WORLD SERIES LENGTHS
(note, the total = 58)
of games and # of years
4 games, 12 years
5 games, 10 years
6 games, 12 years
7 games, 24 years
total 58 games.
Assuming that each World Series game is an independent event and that the probability of either team's winning any particular contest is 0.5, find the probability of each series length. How well does the model fit the data?
(Compute the "expected" frequencies, that is, multiply the probability of a given-length series times 58).
Attempt: Using the binomial distribution, p(k success = x) = n_C_k * (p)^k* (1 – p)^(n – k)
Assuming probability of either team's winning is 0.5
we have
For 4 games: we have n = 4, p = 0.5 , 1-p = 1- 0.5 = 0.5.
Thus P(for four games) = 4_C_4*(0.5)^4(0.5)^(4-4) = 0.0625
Thus times 58 we have 3.625
I don't know how to do this. Please can someone please help me?
Thank you.
Best Answer
Call the teams A and B. To find the probability a series lasts $k$ games, we find the probability that the series lasts $k$ games and Team A wins, and double the result.
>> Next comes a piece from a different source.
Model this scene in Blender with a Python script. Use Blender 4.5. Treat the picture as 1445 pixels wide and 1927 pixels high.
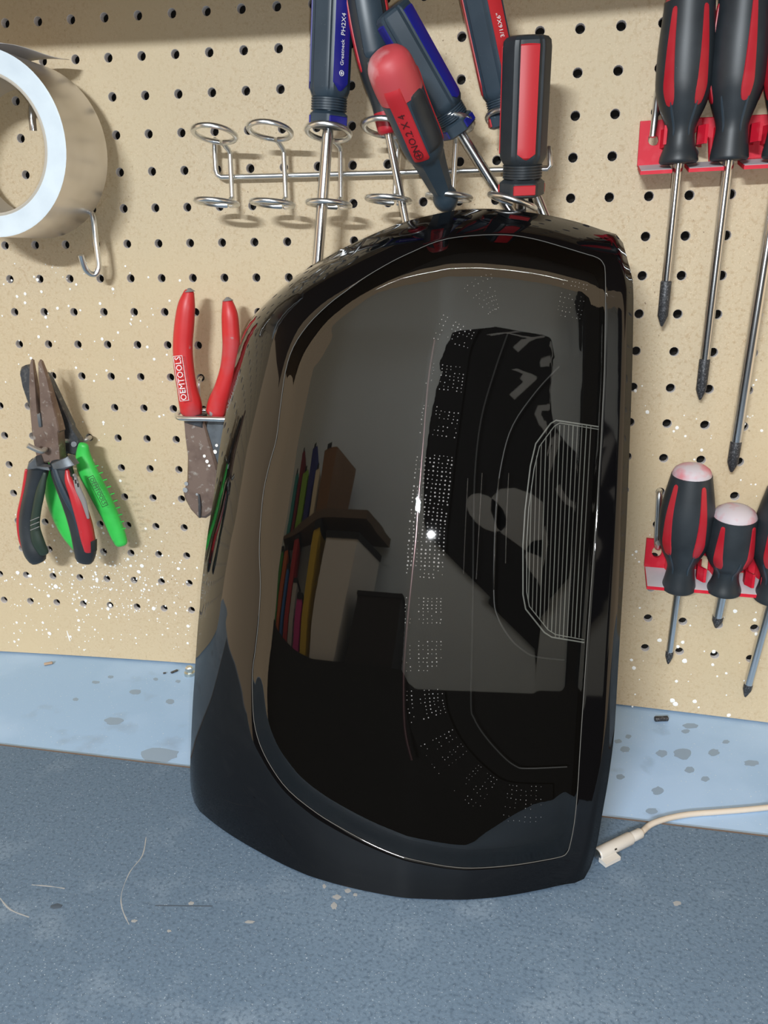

The probability team A wins $4$ in a row is $\frac{1}{2^4}$. So the probability that the series lasts $4$ games is $\frac{1}{2^3}$.
The series lasts $5$ games and A wins happens if A wins $3$ of the first $4$ games, and then wins the fifth game. The probability is $\binom{4}{3}\cdot\frac{1}{2^4}\cdot \frac{1}{2}$. For the probability the series lasts $5$ games is therefore, after some simplification, $\frac{1}{2^2}$.
The series lasts $6$ games and A wins if A wins $3$ of the first $5$ games, and then wins the sixth. This has probability $\binom{5}{3}\cdot \frac{1}{2^5}\cdot \frac{1}{2}$. Double. The probability the series last $6$ games is $\frac{5}{16}$.
The series lasts $7$ games and A wins has probability $\binom{6}{3}\frac{1}{2^6}\cdot\frac{1}{2}$. Thus the probability the series lasts $7$ games is $\frac{5}{16}$.
Remark: The fact that series lasting $6$ games has the same probability as the series lasting $7$ is obvious without calculation. Suppose that $5$ games have been played and the series is not over. Then some team has won $3$ and the other has won $2$. If the team that is leading wins the sixth game, the series lasts $6$. If it loses the sixth game, then the series lasts $7$. Under our assumptions the team that is leading after $5$ is equally likely to win the sixth game as to lose it.
A casual glance seems to indicate that the theoretical proportions, under the assumptions we made, look like a poor fit to the reality. A goodness of fit test will confirm that. But the assumptions were unreasonable to begin with.